Yes, the biggest post-crisis drops in income have hit the people who made the biggest incomes before. Then again, that’s fairly intuitive. The year Rose’s study uses as a baseline -- 2007 -- was the height of the pre-crash bubble, which was characterized by massively outsized pay for top earners. Of course top incomes have fallen hard since then. It would be weird if they had not. (University of Chicago economist Amir Sufi also pointed out that the very rich are the only group who see bigger income declines than they very poor –– those who can most and least afford it, respectively.)

Even the master of the counterintuitive economic take, Vox’s Matt Yglesias, thought Leonhardt read too much into a paper that uses the 2007 peak as its income baseline.

Measuring income changes from 2007 does not help you understand the long-term trend in income inequality, as Trulia’s Jed Kolko notes. And the long-term trend of income inequality really is exactly what you probably think it is: increasing.

Here’s income inequality in the decades before the crash.

income before

In that context, a few years of decline don’t alter the larger picture: Income inequality is still massive. And, as Leonhardt notes, the recovery’s gains have been gobbled up to a hugely distorted degree by those at the top. As Mother Jones’ Kevin Drum notes, this means that the counterfactual abnormality flagged in Leonhardt’s story will be brief: “The rich will regain all their losses within another year or two, and probably surpass them.”

The accurate picture of inequality in America since the financial crisis is this: The really rich are way wealthier than they were before. But, compared with the all-time highs of 2007, they are making slightly less income than before. Which is more important? Ask any a really rich person, and they’ll probably tell you they’re fine with slightly, and temporarily, falling income as long as they keep getting a lot wealthier.

And on a multi-decade time frame, both wealth inequality and income inequality remain as they were before the financial crisis: near all-time highs.

So if you thought that wealth inequality and income inequality have been at historically high and largely unacceptable levels before and after the financial crisis, you’re still right.

UPDATE: Feb. 19: In an email exchange, Rose noted that the purpose of his original research was to point out that a study by Saez that focused on the post-crisis period was incomplete.
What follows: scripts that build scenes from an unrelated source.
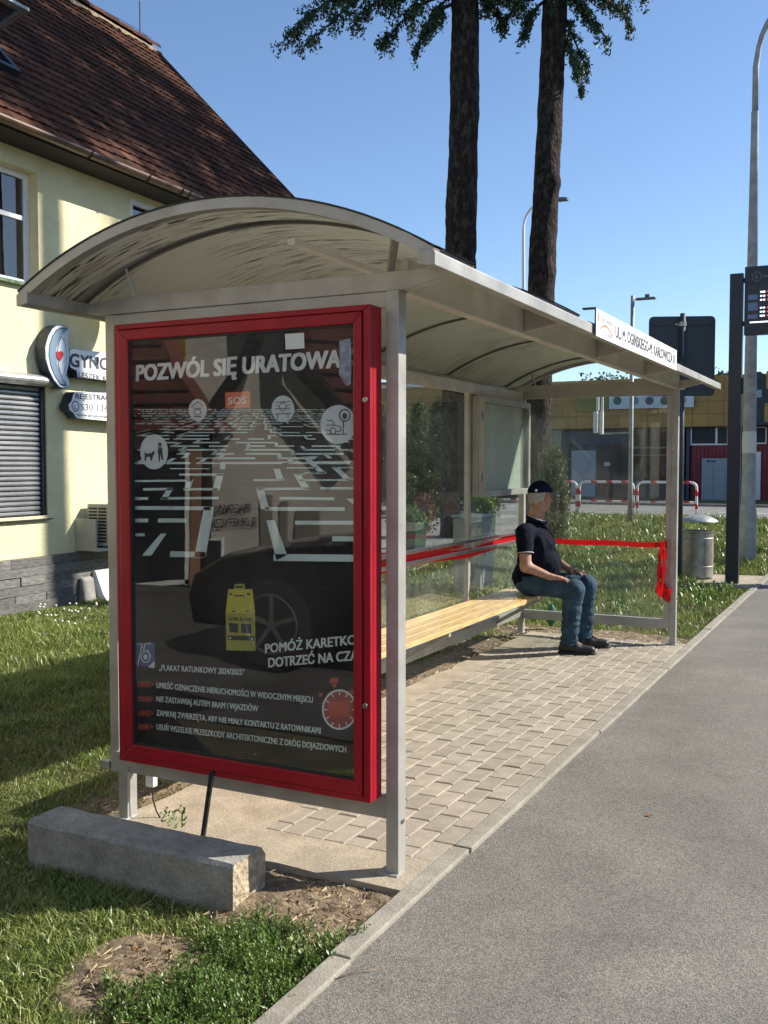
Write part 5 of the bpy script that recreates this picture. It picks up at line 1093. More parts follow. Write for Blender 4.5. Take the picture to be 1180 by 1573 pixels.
# red and white pedestrian railings
YR = 28.6
def railing(x0, x1, label):
    r = empty('railing', ((x0+x1)/2,YR,0), label, 'railing', 'red and white railings along the cross road')
    zt, rr_ = 0.98, 0.04
    path = [Vector((x0,YR,-0.03)),Vector((x0,YR,0.3)),Vector((x0,YR,0.55)),Vector((x0,YR,0.8))]+[Vector((x0+0.18*(1-math.cos(a)),YR,0.8+0.18*math.sin(a))) for a in np.linspace(0.3,PI/2,5)]
    n = 7
    mid = [Vector((x0+0.18+(x1-x0-0.36)*i/n,YR,zt)) for i in range(1,n)]
    path += mid + [Vector((x1-0.18*(1-math.cos(a)),YR,0.8+0.18*math.sin(a))) for a in np.linspace(PI/2,0.3,5)] + [Vector((x1,YR,0.8)),Vector((x1,YR,0.55)),Vector((x1,YR,0.3)),Vector((x1,YR,-0.03))]
    MB().tube(path,rr_,10).build('hoop', M['rail_white'], r, smooth=True)
    MB().tube([(x0,YR,0.36),(x1,YR,0.36)],0.025,8).build('mid_rail', M['rail_white'], r, smooth=True)
    for x in (x0,x1):
        for z0,z1 in ((0.16,0.34),(0.56,0.76)): MB().tube([(x,YR,z0),(x,YR,z1)],rr_+0.002,10).build('red_band', M['rail_red'], r, smooth=True)
    w_ = x1-x0
    for f in (0.28,0.56,0.84): 
        MB().tube([(x0+w_*f-0.1,YR,zt),(x0+w_*f+0.1,YR,zt)],rr_+0.002,10).build('red_band', M['rail_red'], r, smooth=True)
        MB().tube([(x0+w_*f-0.1,YR,0.36),(x0+w_*f+0.1,YR,0.36)],0.027,8).build('red_band', M['rail_red'], r, smooth=True)
xs = lambda px: onY(px,780,YR).x
for a,b,lb in ((979,1070,'red and white railing hoop directly left of the display post'),(890,973,'red and white railing hoop between the slim lamp post and the seated man'),(806,886,'red and white railing hoop behind the shrub'),(722,802,'red and white railing hoop hidden mostly by the timetable case'),(640,718,'red and white railing hoop seen through the back glass')): railing(xs(a),xs(b),lb)
# utility cabinet behind the glass
ca_ = empty('utility_cabinet', (-2.86,7.95,0), 'grey plastic utility cabinet standing behind the back glass of the shelter', 'cabinet')
quick('body', M['cabinet'], ca_, -3.04,-2.68,7.72,8.12,-0.05,0.90, bevel=0.008); quick('cap', M['cabinet'], ca_, -3.06,-2.66,7.70,8.14,0.905,0.94, bevel=0.012)
quick('door', M['cabinet'], ca_, -2.679,-2.668,7.76,8.08,0.12,0.86, bevel=0.004); quick('door', M['cabinet'], ca_, -3.0,-2.72,7.708,7.7195,0.12,0.86, bevel=0.004)
MB().box(-2.667,-2.655,7.8,7.82,0.45,0.6).build('handle', M['black'], ca_)
# bag at the far leg of the shelter
bg_ = gp(846,962); mb = MB(); V = []; n=12
for i in range(8):
    for j in range(n):
        a = 2*PI*j/n; r = 0.06*math.sin(PI*(i+0.6)/8.6)+0.012*mnoise.noise(Vector((i,j,2))); V.append((bg_.x+r*math.cos(a),bg_.y+r*math.sin(a)*0.7,i*0.03))
tag(mb.add(V,[(i*n+j,i*n+(j+1)%n,(i+1)*n+(j+1)%n,(i+1)*n+j) for i in range(7) for j in range(n)]).build('plastic_bag', mat('green_bag',(0.03,0.16,0.09),0.4,trans=0.3), smooth=True), 'crumpled green plastic bag on the ground behind the man', 'bag')

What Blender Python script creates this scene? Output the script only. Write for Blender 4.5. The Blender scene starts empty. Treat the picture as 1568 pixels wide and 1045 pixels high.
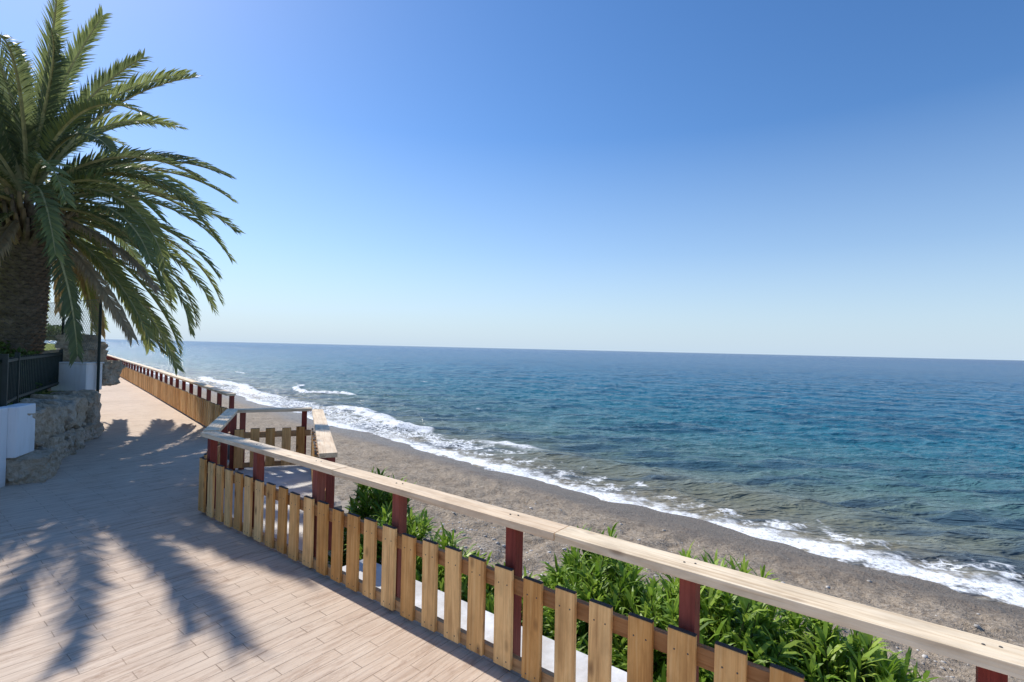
import bpy, math, random
import numpy as np
from mathutils import Vector, noise
random.seed(7); np.random.seed(7)
R=random.uniform
scene=bpy.context.scene
scene.view_settings.view_transform='Standard'
scene.view_settings.look='None'
scene.view_settings.exposure=0

# ------------------------------------------------------------------ helpers
def V(*a): return Vector(a)
class MB:
    def __init__(s): s.v=[];s.f=[];s.m=[];s.r=[];s.u=[]
    def vert(s,p,r=0.5,u=None):
        s.v.append(tuple(p)); s.r.append(r); s.u.append(tuple(u) if u is not None else tuple(p)); return len(s.v)-1
    def face(s,idx,m=0): s.f.append(tuple(idx)); s.m.append(m)
    def box(s,c,ax,ay,az,sx,sy,sz,m=0,r=None,jit=0.0):
        """ax = long axis of the grain"""
        if r is None: r=random.random()
        c=Vector(c); off=V(R(0,50),R(0,50),R(0,50)); i0=len(s.v)
        for k in (-1,1):
            for j in (-1,1):
                for i in (-1,1):
                    p=c+ax*(i*sx/2+R(-jit,jit))+ay*(j*sy/2)+az*(k*sz/2)
                    s.vert(p,r,off+V(i*sx/2,j*sy/2,k*sz/2))
        for q in ((0,2,3,1),(4,5,7,6),(0,1,5,4),(2,6,7,3),(0,4,6,2),(1,3,7,5)):
            s.face([i0+a for a in q],m)
    def tube(s,pts,rads,n=6,m=0,r=0.5,cap=True):
        rings=[];N=len(pts);L=0
        for i,p in enumerate(pts):
            p=Vector(p)
            t=(Vector(pts[min(i+1,N-1)])-Vector(pts[max(i-1,0)])).normalized()
            a=t.orthogonal().normalized() if abs(t.z)>0.95 else t.cross(V(0,0,1)).normalized()
            b=t.cross(a)
            if i: L+=(p-Vector(pts[i-1])).length
            rings.append([s.vert(p+(a*math.cos(2*math.pi*k/n)+b*math.sin(2*math.pi*k/n))*rads[i],r,(L,k/n,r*20)) for k in range(n)])
        for i in range(N-1):
            for k in range(n):
                s.face([rings[i][k],rings[i][(k+1)%n],rings[i+1][(k+1)%n],rings[i+1][k]],m)
        if cap:
            s.face(rings[-1],m); s.face(rings[0][::-1],m)
    def build(s,name,mats,smooth=False,bevel=0):
        me=bpy.data.meshes.new(name); me.from_pydata(s.v,[],s.f)
        for m in mats: me.materials.append(m)
        me.polygons.foreach_set('material_index',s.m)
        a=me.attributes.new('rnd','FLOAT','POINT'); a.data.foreach_set('value',s.r)
        a=me.attributes.new('luv','FLOAT_VECTOR','POINT'); a.data.foreach_set('vector',np.array(s.u,dtype=np.float32).ravel())
        if smooth: me.polygons.foreach_set('use_smooth',[True]*len(me.polygons))
        me.update()
        o=bpy.data.objects.new(name,me); scene.collection.objects.link(o)
        if bevel:
            b=o.modifiers.new('bevel','BEVEL'); b.width=bevel; b.segments=2; b.limit_method='ANGLE'
        return o

def grid_obj(name,X,Y,Z,mat,attrs=None,smooth=True):
    n,m=X.shape
    co=np.stack([X,Y,Z],-1).reshape(-1,3).astype(np.float32)
    idx=np.arange(n*m).reshape(n,m)
    q=np.stack([idx[:-1,:-1],idx[1:,:-1],idx[1:,1:],idx[:-1,1:]],-1).reshape(-1,4)
    me=bpy.data.meshes.new(name)
    me.vertices.add(n*m); me.vertices.foreach_set('co',co.ravel())
    me.loops.add(q.size); me.loops.foreach_set('vertex_index',q.ravel().astype(np.int32))
    me.polygons.add(len(q)); me.polygons.foreach_set('loop_start',np.arange(0,q.size,4,dtype=np.int32))
    me.polygons.foreach_set('loop_total',np.full(len(q),4,dtype=np.int32))
    me.update(calc_edges=True); me.validate()
    me.polygons.foreach_set('use_smooth',np.full(len(q),smooth))
    for k,a in (attrs or {}).items():
        at=me.attributes.new(k,'FLOAT','POINT'); at.data.foreach_set('value',a.ravel().astype(np.float32))
    me.materials.append(mat)
    o=bpy.data.objects.new(name,me); scene.collection.objects.link(o); return o

def vnoise(x,y,seed=0):
    xi=np.floor(x).astype(np.int64); yi=np.floor(y).astype(np.int64); fx=x-xi; fy=y-yi
    fx=fx*fx*(3-2*fx); fy=fy*fy*(3-2*fy)
    def h(a,b):
        n=(a*374761393+b*668265263+seed*1442695)&0x7fffffff
        n=((n^(n>>13))*1274126177)&0x7fffffff
        return ((n^(n>>16))&0xffff)/65535.0
    return (h(xi,yi)*(1-fx)+h(xi+1,yi)*fx)*(1-fy)+(h(xi,yi+1)*(1-fx)+h(xi+1,yi+1)*fx)*fy

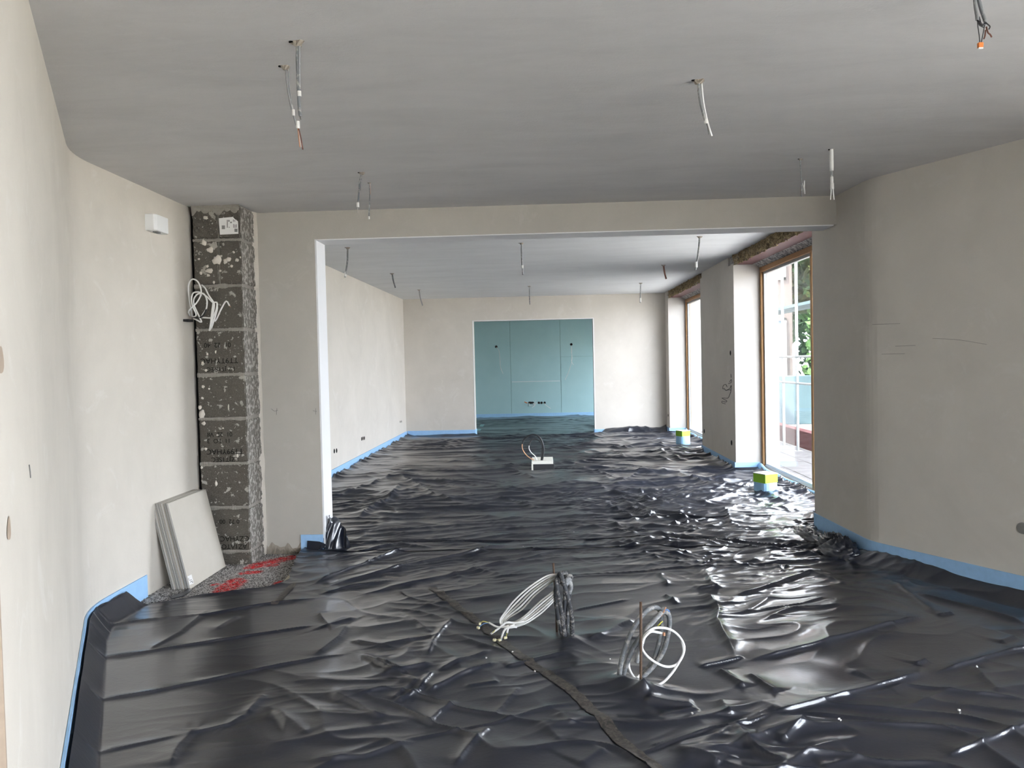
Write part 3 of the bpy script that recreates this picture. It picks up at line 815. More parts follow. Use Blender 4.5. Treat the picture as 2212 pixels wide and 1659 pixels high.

Rose said that he was trying "to show that Saez's research was cherry-picked and if you changed the years by a bit, you would get very different results." This is why he looked at the period from 2007 to 2012.

"I'm certainly aware that inequality has risen tremendously since 1980 and my point was not to say that inequality was starting to decline," Rose wrote.

He also pointed out, correctly, that while the top 0.1 percent have enjoyed gains in wealth and in the share of overall wealth since 2007, the top 1 percent -- the merely rich -- suffered a small outright decline in wealth between 2007 and 2012 (though they still have taken a bigger share of the overall wealth, as seen in the chart above).

Rose also argued that data on wealth are much "sketchier" than income data, and he noted that many other studies on inequality say nothing about wealth inequality.